La crisi dei giornali di sinistra

Benvenuti al luna park dell’odio, ad accogliervi c’è la coppia Padellaro&Travaglio. Che noia la gara delle martellate all’incudine Bondi, pure le sfide al pungiball Minzolini hanno stufato. Da ieri è partito il torneo delle freccette al fiele, con tanto di nomi e cognomi per essere sicuri di non sbagliare mira. Eppure all’ingresso del parco divertimenti Fatto Quotidiano non c’è più la fila da un pezzo, e il clima non è esattamente da festa patronale. Il popolo che si sazia a pane e Fatto, a leggere i dati diffusi ieri da Ads (Accertamenti diffusione stampa, gli ultimi dati disponibili si riferiscono a novembre 2010) non supera le 79mila e 736 unità.
Insomma, i numeri del «botteghino» a fine mese parlano chiaro: è già finita la pacchia del debutto, datato 23 settembre 2009. Le fanfare, allora, suonavano la melodia del tutto esaurito. Tradotto in copie significava 132mila al primissimo numero, quello del titolo boom «Indagato Letta», anche se poi la realtà era un tantino diversa, ma che importa... Sull’onda dell’entusiasmo, il giorno successivo il record di 137mila acquirenti in edicola, 125mila al terzo giorno di pubblicazione. Altro «picco» da ricordare, il giorno della bocciatura del Lodo Alfano con 133mila copie vendute. Fino all’assestamento, nel mese di novembre 2009, con 60mila copie vendute e un tesoretto di 40mila abbonati all’edizione online, quelli che avevano «prenotato» il foglio di battaglia già mesi prima del battesimo sul mercato. Ebbene, superato il giro di boa della prima candelina, il Fatto travagliato ha visto ridursi la quota abbonati a 8.872 unità (ancora dati ufficiali Ads). Se così fosse la perdita secca di lettori fidelizzati sarebbe pari al 78 per cento. A compensare il saldo negativo, è arrivato sabato il comunicato del consiglio di amministrazione del quotidiano, che si è vantato con l’Ansa di «un incremento nelle vendite in edicola del 31 per cento nel periodo 1 gennaio-15 febbraio rispetto a quelle del corrispondente periodo del 2010», senza però rivelare il numero preciso di copie, che indiscrezioni attestano massimo a 60mila. In ogni caso, non c’è da stupirsi in pieno impeto da Rubygate.

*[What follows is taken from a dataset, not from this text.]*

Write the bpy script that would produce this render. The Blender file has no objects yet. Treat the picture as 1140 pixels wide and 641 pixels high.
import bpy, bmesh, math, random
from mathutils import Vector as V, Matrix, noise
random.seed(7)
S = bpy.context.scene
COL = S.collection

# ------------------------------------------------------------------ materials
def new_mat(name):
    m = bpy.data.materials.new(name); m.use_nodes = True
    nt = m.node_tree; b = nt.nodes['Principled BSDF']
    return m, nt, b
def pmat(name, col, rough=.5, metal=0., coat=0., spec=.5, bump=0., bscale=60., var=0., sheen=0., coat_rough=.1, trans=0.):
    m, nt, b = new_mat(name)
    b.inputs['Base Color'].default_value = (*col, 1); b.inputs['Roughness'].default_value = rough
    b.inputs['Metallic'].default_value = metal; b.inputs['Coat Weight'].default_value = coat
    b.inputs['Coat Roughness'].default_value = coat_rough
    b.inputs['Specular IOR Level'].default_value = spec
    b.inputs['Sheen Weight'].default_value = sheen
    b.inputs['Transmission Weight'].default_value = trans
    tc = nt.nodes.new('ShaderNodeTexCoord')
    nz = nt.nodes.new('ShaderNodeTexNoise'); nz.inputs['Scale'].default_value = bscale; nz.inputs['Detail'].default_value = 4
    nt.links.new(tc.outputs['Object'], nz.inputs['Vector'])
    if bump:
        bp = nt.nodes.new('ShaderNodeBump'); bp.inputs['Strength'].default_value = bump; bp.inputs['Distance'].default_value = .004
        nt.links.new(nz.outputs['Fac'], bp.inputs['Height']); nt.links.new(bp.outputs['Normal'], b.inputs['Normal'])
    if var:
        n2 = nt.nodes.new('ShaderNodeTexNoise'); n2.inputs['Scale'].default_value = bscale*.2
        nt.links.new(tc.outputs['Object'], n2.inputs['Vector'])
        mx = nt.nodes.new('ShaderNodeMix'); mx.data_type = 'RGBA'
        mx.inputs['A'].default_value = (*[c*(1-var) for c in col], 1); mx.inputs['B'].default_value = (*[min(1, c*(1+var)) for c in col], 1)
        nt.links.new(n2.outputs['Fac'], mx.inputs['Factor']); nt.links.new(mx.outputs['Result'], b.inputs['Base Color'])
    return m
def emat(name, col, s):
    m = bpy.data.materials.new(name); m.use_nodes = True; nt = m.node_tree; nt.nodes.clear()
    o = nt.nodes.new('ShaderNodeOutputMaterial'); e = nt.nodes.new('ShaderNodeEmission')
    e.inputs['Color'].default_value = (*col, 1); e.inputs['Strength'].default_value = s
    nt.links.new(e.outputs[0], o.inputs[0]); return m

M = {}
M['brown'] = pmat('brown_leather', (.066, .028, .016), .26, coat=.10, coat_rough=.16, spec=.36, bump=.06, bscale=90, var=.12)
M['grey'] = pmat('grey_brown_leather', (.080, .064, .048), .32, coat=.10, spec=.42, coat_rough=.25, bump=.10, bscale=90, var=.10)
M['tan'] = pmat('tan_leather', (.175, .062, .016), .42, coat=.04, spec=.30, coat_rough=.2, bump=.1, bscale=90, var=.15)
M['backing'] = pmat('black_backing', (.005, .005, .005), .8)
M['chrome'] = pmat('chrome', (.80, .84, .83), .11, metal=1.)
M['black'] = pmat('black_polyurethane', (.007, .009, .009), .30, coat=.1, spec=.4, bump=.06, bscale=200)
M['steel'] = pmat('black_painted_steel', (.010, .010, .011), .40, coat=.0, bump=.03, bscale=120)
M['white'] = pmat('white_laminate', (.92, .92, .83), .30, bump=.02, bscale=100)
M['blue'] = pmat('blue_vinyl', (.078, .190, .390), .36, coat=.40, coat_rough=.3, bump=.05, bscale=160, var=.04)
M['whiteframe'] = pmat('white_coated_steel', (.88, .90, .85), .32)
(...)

Le statistiche a luci ma soprattutto ombre del (Mis)Fatto quotidiano si rispecchiano nelle sorti delle altre pedine dell’antiberlusconismo militante. Segno che botte e tiro al bersaglio alla lunga smette di esercitare fascino nella folla, pur aizzata a dovere. A partire dall’inchiostro velenoso del gruppo De Benedetti: Repubblica (-8,2% di copie vendute in un anno), L’espresso (-7,7%), Il Tirreno (-4%), La Nuova Sardegna (-2,3%), Il Messaggero veneto (-1,6%).

E poi l’Unità, nonostante la onnipresente direttora Concita De Gregorio, crollata del -12,1% e quel Manifesto ridotto ai minimi termini (-14,3%). Ma «venghino ’siori venghino», il circo mediatico del dagli al nemico porta sempre in città una nuova attrazione.